YOUR GOAL »
The material below includes pictures; leave them out and return only the lines between the line containing "Write the bpy" and the line containing "f32 = np.float32", inclusive, word for word.

Entries taken from a collection »
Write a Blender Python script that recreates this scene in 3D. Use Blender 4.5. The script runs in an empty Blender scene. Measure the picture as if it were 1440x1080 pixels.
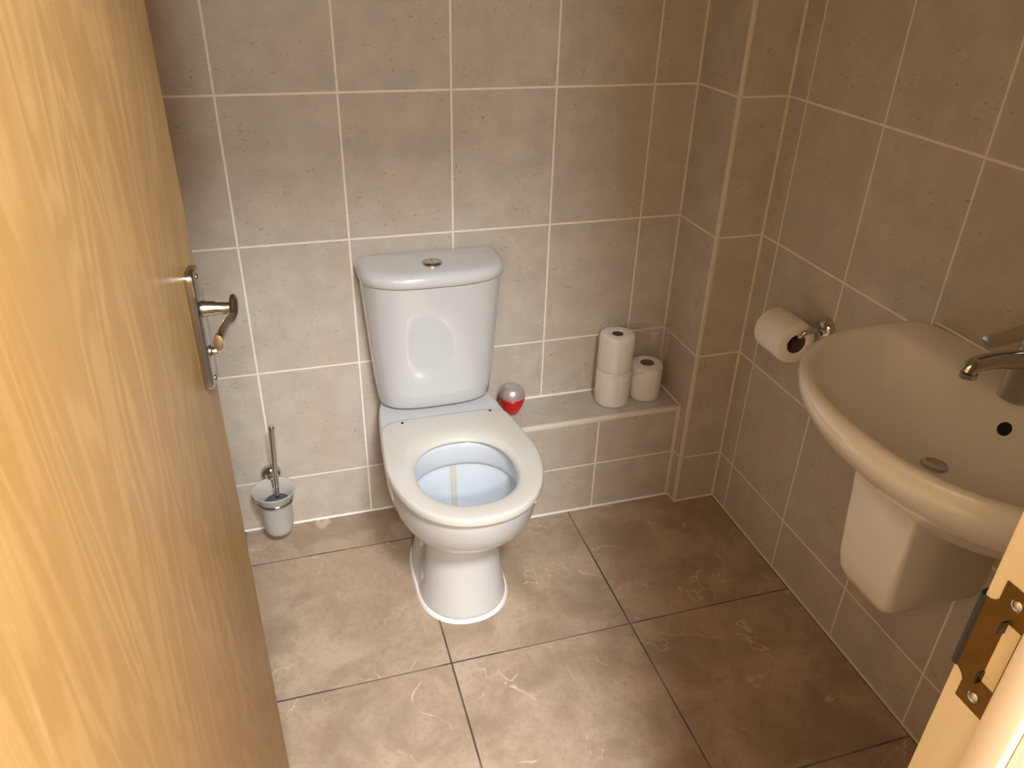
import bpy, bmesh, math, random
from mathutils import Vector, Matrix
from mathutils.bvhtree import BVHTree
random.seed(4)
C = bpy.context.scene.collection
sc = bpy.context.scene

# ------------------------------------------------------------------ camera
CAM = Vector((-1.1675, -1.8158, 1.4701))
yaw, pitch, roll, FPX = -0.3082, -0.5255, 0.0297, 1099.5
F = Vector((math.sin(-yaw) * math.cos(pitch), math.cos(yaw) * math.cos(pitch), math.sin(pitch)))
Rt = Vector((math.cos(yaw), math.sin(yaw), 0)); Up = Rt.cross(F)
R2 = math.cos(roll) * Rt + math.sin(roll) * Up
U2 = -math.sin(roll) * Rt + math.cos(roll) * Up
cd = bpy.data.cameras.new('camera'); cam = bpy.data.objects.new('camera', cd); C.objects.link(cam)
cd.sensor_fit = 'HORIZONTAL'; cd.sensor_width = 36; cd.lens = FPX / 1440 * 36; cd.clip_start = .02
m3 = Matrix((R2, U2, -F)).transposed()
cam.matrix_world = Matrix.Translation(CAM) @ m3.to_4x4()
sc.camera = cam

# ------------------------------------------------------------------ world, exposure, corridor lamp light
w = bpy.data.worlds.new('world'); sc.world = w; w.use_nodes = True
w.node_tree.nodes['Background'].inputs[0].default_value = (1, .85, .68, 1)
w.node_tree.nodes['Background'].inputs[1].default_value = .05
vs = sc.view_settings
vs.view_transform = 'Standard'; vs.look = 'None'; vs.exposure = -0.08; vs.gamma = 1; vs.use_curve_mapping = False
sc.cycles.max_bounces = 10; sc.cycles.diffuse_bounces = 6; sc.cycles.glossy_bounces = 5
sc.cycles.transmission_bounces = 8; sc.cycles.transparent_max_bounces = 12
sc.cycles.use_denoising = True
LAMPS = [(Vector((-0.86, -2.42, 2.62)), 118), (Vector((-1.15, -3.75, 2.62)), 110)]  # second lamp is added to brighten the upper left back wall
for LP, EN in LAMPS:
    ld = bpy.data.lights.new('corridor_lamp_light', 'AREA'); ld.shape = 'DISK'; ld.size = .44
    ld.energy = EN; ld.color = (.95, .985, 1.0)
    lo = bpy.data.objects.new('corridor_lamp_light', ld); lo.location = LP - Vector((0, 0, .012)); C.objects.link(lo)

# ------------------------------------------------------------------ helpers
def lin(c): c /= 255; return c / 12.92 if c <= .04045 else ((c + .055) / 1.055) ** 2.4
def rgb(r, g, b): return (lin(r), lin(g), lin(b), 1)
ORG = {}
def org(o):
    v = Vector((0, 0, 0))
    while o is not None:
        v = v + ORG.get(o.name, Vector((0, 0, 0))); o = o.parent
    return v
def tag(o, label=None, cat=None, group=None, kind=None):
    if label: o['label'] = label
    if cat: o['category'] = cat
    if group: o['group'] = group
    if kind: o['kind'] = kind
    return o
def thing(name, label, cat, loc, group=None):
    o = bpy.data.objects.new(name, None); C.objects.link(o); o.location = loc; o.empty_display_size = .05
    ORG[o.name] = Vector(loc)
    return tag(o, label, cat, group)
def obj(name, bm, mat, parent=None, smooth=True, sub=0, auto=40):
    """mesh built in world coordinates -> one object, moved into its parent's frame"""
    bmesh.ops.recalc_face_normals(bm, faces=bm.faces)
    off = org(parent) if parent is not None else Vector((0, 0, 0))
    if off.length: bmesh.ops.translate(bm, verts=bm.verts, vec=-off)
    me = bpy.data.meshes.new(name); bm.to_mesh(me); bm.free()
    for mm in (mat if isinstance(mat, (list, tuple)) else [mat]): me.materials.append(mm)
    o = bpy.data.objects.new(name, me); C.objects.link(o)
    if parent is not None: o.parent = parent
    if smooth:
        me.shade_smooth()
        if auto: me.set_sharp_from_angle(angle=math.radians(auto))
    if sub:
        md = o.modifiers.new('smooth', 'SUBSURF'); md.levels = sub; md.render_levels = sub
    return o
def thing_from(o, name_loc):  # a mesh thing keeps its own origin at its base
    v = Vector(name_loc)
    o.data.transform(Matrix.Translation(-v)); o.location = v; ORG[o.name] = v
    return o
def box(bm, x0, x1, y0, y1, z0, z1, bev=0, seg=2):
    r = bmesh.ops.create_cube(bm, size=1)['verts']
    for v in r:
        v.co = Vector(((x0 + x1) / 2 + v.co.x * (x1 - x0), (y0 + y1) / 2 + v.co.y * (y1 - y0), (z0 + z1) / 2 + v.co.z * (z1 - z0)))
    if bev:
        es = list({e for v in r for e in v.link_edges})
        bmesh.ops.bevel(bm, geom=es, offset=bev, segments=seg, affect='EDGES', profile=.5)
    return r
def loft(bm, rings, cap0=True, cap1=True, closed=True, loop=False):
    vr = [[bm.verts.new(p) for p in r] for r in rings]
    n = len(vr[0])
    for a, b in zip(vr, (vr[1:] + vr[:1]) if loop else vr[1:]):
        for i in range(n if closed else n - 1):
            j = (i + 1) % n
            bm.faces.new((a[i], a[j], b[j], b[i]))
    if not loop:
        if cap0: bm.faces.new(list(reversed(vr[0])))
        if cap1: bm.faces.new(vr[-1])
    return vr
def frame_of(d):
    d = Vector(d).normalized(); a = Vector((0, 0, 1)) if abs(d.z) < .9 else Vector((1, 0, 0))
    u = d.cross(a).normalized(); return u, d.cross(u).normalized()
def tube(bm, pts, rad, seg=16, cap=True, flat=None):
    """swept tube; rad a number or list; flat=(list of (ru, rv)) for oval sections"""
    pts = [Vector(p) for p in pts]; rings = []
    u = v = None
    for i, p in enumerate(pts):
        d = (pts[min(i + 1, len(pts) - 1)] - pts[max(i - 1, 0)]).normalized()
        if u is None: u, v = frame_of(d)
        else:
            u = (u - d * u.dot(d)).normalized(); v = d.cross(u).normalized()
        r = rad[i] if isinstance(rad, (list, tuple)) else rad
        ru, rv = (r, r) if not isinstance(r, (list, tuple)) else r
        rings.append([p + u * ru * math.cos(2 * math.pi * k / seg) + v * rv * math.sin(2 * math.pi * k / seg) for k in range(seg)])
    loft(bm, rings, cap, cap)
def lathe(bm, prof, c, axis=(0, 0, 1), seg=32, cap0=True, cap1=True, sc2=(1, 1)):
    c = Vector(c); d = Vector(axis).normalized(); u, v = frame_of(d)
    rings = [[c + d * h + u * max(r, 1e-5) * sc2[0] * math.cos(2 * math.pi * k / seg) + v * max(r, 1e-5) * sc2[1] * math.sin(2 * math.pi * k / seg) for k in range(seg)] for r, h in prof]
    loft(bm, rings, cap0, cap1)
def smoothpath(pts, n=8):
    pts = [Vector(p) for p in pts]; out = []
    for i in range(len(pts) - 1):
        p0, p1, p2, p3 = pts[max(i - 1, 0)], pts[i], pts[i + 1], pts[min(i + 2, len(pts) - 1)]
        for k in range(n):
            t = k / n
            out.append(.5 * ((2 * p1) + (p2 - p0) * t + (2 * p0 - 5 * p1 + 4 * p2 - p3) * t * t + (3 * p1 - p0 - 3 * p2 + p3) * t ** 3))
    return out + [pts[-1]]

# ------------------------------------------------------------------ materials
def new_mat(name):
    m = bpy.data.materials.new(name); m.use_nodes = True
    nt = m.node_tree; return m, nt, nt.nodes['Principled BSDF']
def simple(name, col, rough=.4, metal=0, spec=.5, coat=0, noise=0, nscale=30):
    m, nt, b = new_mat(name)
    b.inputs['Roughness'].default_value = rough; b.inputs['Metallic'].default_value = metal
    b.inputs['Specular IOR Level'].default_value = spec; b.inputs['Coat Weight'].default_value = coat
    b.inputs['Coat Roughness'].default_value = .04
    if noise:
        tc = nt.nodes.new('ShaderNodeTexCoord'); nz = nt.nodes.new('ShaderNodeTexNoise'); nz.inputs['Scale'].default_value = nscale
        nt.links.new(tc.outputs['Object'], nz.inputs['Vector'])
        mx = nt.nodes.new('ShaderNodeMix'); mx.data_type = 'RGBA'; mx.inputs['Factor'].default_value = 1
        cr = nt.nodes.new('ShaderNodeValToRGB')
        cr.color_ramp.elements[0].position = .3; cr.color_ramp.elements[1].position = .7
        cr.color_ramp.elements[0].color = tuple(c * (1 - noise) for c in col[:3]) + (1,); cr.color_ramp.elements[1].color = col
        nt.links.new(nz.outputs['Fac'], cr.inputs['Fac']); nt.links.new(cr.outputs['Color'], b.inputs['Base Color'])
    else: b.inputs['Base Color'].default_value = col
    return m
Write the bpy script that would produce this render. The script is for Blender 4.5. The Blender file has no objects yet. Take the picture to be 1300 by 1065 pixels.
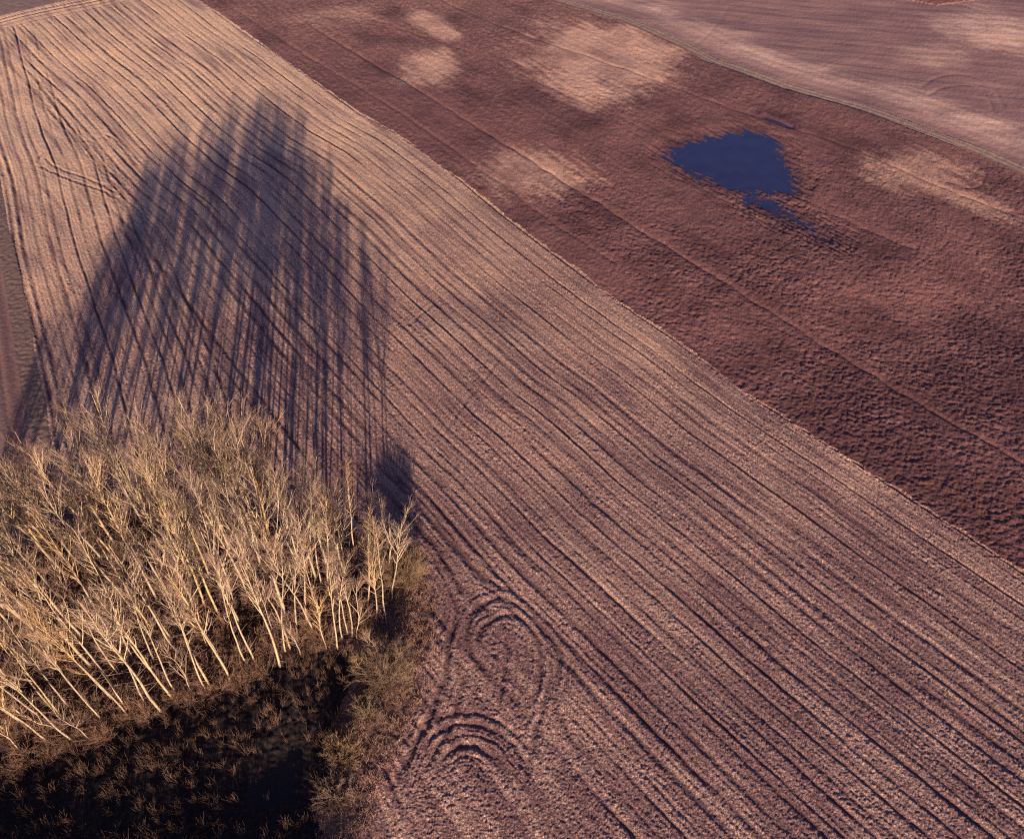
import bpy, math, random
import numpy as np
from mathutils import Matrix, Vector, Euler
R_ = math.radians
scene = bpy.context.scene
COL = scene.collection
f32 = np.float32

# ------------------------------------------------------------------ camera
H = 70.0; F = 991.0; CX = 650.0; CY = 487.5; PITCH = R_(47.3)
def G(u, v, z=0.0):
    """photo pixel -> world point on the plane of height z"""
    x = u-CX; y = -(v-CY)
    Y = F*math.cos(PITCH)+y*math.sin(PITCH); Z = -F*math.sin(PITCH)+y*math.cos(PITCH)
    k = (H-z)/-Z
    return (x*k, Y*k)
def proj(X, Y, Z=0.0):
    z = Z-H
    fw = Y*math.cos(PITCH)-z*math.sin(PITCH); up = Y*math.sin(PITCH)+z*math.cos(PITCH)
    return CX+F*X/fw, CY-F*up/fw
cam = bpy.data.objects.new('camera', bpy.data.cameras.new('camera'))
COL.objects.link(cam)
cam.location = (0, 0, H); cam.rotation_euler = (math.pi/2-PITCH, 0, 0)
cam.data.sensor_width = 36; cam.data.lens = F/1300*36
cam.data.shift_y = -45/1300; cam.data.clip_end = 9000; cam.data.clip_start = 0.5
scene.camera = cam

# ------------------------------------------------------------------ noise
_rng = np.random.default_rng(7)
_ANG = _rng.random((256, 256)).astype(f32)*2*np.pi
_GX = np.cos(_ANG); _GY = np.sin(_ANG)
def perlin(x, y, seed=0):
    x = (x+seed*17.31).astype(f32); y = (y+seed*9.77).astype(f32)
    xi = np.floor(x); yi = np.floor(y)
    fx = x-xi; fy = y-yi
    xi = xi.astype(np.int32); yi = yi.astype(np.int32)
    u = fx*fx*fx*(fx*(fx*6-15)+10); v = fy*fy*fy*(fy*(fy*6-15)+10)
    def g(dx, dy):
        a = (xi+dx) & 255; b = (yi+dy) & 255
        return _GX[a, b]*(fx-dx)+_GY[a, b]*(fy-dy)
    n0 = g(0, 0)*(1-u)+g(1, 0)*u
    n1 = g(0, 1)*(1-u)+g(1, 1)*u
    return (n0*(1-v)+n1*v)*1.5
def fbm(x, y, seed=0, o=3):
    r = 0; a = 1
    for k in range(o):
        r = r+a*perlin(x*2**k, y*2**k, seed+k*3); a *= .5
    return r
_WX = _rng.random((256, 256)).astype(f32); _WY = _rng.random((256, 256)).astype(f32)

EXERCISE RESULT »
Write the bpy script that would produce this render. The script is for Blender 4.5. The Blender file has no objects yet. Take the picture to be 1300 by 1065 pixels.
import bpy, math, random
import numpy as np
from mathutils import Matrix, Vector, Euler
R_ = math.radians
scene = bpy.context.scene
COL = scene.collection
f32 = np.float32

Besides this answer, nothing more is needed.